Wat vindt de rechtbank

3. De rechtbank oordeelt dat het beroep van eiseres kennelijk niet-ontvankelijk is en doet uitspraak zonder zitting, met toepassing van artikel 8:54 van de Algemene wet bestuursrecht (Awb). De rechtbank zal dit hierna uitleggen.
4. In de beroepszaak van werknemer (met procedurenummer SHE 21/1786) heeft de rechtbank met de uitspraak van 30 oktober 2023 bepaald dat werknemer vanaf
17 december 2020 recht heeft op een IVA-uitkering. De rechtbank heeft het bestreden besluit vernietigd, het primaire besluit herroepen en zelf in de zaak voorzien.
5. Voor deze zaak betekent dat dat het bestreden besluit is komen te vervallen.

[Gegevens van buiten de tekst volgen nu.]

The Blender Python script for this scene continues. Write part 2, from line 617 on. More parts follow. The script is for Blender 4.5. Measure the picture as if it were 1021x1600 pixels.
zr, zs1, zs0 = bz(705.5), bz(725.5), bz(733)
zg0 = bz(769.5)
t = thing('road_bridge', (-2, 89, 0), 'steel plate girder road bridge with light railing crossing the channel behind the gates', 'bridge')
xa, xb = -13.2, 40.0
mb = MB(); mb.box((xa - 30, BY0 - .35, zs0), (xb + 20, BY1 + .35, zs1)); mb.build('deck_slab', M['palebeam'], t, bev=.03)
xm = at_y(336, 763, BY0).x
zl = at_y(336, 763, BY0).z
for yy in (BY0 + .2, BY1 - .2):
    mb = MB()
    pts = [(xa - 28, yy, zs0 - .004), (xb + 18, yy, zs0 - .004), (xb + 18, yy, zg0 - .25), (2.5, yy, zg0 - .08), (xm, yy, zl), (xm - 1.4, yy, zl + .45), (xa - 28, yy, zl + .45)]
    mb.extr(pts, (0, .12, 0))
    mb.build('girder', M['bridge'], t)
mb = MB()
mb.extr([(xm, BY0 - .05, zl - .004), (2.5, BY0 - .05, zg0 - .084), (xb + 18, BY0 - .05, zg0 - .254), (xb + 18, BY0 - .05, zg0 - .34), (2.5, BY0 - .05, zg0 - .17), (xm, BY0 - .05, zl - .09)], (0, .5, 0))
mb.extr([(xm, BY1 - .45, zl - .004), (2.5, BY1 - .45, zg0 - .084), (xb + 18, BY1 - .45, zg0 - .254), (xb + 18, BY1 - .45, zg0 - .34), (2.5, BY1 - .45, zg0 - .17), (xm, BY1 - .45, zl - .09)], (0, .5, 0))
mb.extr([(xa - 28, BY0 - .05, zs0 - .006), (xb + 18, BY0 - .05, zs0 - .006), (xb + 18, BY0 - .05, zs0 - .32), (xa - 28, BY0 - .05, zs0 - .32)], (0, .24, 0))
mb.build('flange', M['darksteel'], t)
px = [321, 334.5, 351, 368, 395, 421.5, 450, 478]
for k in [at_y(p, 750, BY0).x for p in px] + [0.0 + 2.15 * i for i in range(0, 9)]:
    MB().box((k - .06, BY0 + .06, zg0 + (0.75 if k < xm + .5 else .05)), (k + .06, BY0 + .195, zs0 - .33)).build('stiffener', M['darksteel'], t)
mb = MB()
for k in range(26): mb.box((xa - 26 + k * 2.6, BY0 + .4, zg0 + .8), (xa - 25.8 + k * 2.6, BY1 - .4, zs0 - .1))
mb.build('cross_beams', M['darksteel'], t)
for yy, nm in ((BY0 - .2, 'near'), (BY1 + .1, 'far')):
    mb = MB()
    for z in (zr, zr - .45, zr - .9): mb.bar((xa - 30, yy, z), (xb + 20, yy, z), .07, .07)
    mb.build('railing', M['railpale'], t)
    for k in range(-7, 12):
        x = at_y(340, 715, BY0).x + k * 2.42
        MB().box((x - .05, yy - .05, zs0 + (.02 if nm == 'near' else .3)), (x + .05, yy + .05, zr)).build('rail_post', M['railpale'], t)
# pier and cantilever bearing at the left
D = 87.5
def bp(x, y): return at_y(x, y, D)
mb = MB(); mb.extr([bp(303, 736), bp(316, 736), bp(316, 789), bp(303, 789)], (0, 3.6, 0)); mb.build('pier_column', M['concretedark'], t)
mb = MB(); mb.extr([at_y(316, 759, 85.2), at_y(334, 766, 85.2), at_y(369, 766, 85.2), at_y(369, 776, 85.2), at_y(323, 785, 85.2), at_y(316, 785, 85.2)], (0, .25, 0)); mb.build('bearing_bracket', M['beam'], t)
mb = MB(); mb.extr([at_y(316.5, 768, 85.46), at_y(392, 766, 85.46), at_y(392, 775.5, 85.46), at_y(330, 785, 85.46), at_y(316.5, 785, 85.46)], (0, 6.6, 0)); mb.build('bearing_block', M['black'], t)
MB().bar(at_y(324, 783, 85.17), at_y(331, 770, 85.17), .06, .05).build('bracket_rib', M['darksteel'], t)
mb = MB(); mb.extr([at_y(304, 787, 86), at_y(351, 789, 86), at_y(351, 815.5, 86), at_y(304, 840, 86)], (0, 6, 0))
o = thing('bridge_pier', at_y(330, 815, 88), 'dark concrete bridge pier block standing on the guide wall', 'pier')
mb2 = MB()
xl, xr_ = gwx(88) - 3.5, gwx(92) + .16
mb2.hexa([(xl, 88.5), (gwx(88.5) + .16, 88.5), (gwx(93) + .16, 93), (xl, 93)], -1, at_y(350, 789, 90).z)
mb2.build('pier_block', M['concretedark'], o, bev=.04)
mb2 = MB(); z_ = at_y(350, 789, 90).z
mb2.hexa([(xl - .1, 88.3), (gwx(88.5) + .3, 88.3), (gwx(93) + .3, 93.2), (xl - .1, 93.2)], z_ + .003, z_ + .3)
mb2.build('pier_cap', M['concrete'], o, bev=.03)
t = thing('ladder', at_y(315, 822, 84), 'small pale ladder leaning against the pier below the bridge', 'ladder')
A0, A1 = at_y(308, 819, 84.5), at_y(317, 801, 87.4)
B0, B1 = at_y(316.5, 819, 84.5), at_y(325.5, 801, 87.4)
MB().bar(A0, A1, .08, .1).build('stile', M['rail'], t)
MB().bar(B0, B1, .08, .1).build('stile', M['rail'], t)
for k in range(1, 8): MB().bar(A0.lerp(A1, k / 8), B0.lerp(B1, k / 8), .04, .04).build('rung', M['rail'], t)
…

Een inhoudelijke beoordeling van de beroepsgronden is daarom niet langer zinvol. Dit leidt de rechtbank tot het oordeel dat eiseres geen procesbelang meer heeft. Hierover kan redelijkerwijs geen twijfel bestaan zodat de rechtbank – nu partijen nog niet zijn uitgenodigd voor een zitting – deze zaak zonder zitting afdoet.

Conclusie

6. Het beroep van eiseres is kennelijk niet-ontvankelijk. Omdat eiseres door de vernietiging van het bestreden besluit in de zaak 21/1786 in de onderhavige zaak in feite wordt geconfronteerd met een intrekking van het bestreden besluit, zal de rechtbank naar analogie met artikel 8:75a van de Awb overgaan tot een proceskostenveroordeling. De kosten voor de door een derde beroepsmatig verleende rechtsbijstand stelt de rechtbank op grond van het Besluit proceskosten bestuursrecht vast op € 1.434,- (voor de beroepsfase 1 punt voor het indienen van het beroepschrift, met een waarde per punt van € 837,- bij wegingsfactor 1 en voor de bezwaarfase 1 punt voor het indienen van een bezwaarschrift, met een waarde per punt van € 597,- bij wegingsfactor 1). Ook moet het UWV het door eiseres betaalde griffierecht vergoeden.

Beslissing

De rechtbank:
- verklaart het beroep kennelijk niet-ontvankelijk;
- draagt het UWV op het betaalde griffierecht van € 360,- aan eiseres te vergoeden;
- veroordeelt het UWV in de proceskosten van eiseres tot een bedrag van € 1.434,-.
Deze uitspraak is gedaan op 30 oktober 2023 door mr. M. de Vries, rechter, in aanwezigheid van mr. Y.A.J. van Egmond, griffier.
griffier
rechter
De uitspraak is verzonden op
en zal binnen een week na deze datum openbaar gemaakt worden door publicatie op rechtspraak.nl.

Rechtsmiddel

Als u het niet eens bent met deze uitspraak, kunt u een brief sturen naar de rechtbank Oost-Brabant waarin u uitlegt waarom u het er niet mee eens bent. Dit heet een verzetschrift. U moet dit verzetschrift indienen binnen 6 weken na de dag waarop deze uitspraak is verzonden. U ziet deze datum hierboven. Als u graag een zitting wilt waarin u uw verzetschrift kunt toelichten, kunt u dit in uw verzetschrift vermelden.